A typical expat compound in Riyadh includes: swimming pool · gym and sports facilities · Western supermarket or convenience store · restaurants and cafe · social club · mixed-gender spaces · relaxed dress norms within the compound perimeter. Compounds provide a degree of Western normality within Saudi Arabia’s conservative public environment — they are not an escape from Saudi Arabia, but they are a genuinely different micro-environment.

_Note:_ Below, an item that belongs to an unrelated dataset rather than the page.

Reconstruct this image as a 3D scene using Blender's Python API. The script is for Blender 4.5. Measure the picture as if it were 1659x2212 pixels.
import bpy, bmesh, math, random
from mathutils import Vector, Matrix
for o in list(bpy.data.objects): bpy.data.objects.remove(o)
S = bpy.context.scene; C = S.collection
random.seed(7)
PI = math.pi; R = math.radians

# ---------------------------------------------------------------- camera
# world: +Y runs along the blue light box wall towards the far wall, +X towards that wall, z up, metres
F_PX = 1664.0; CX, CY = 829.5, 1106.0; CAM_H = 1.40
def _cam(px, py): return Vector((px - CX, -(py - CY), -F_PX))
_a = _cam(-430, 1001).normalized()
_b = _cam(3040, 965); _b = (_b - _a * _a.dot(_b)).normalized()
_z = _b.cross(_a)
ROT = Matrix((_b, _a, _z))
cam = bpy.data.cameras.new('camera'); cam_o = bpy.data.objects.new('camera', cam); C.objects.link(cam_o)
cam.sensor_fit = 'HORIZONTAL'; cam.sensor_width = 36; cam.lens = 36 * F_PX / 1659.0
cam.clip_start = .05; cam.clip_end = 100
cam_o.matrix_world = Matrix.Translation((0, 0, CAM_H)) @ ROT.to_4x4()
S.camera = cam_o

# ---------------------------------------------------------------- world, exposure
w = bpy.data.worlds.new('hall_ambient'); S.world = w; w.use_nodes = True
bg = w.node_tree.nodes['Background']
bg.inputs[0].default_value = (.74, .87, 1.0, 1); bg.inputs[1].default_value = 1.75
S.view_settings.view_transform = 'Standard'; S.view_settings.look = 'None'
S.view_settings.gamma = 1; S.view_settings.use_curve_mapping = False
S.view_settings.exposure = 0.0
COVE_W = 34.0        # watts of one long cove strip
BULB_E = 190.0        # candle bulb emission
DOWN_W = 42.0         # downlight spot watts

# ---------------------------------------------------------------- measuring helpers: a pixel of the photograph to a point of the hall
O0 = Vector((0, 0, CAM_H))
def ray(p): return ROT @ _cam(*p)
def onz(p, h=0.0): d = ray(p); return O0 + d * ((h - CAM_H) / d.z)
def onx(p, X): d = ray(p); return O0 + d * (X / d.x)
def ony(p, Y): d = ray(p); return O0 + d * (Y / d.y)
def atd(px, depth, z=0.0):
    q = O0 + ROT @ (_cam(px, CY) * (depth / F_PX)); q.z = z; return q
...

The quality and amenities of compounds vary significantly — some are outstanding (Cordoba in Riyadh is one of the largest and most established), others are more basic. Ask your prospective employer specifically about the compound or housing arrangement and what amenities are included before accepting.

The transformation

Riyadh under Vision 2030

Riyadh in 2026 is a significantly different city from Riyadh in 2015. Vision 2030 has directly transformed the city’s entertainment and social landscape: cinemas returned in 2018 after a 35-year ban, Riyadh Season (an annual entertainment festival) has brought international concerts and performances to the city annually since 2019, and NEOM-related investment has accelerated high-end restaurant, retail, and cultural venue development across the capital.

Teachers arriving in Riyadh today find a city with genuine entertainment options — malls, restaurants, IMAX cinemas, art galleries, international acts performing live — that simply did not exist for previous generations of expat teachers. This does not change the fundamental character of Riyadh as a conservative, Islamic capital. But it represents real and material improvement in quality of expat life that teachers researching the city should factor into their assessment.

Questions

Riyadh FAQ

Is Riyadh or Jeddah better for first-time Saudi teachers?

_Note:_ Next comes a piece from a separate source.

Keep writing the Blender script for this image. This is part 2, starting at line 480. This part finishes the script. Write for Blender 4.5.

Riyadh for maximum earning potential and the best international school positions. Jeddah for a more socially open environment, Red Sea access, and the more cosmopolitan Saudi cultural experience. Teachers whose primary goal is financial — paying off debt, building savings — typically do better in Riyadh. Teachers who want both income and a more accessible social life outside the compound often prefer Jeddah. Both are excellent choices; the decision should be made based on your personal priorities rather than one being objectively better.

Can I get around Riyadh without a car?

Yes — Uber and its Saudi equivalent Careem operate extensively in Riyadh and are inexpensive by Western standards. Many expats never own or need a car in Riyadh because ride-sharing is so available and affordable. Riyadh’s metro (the Riyadh Metro, opened 2024) is also now operational, providing an air-conditioned public transit option across major city corridors. If your compound and school are not on the metro line, Uber is the practical solution.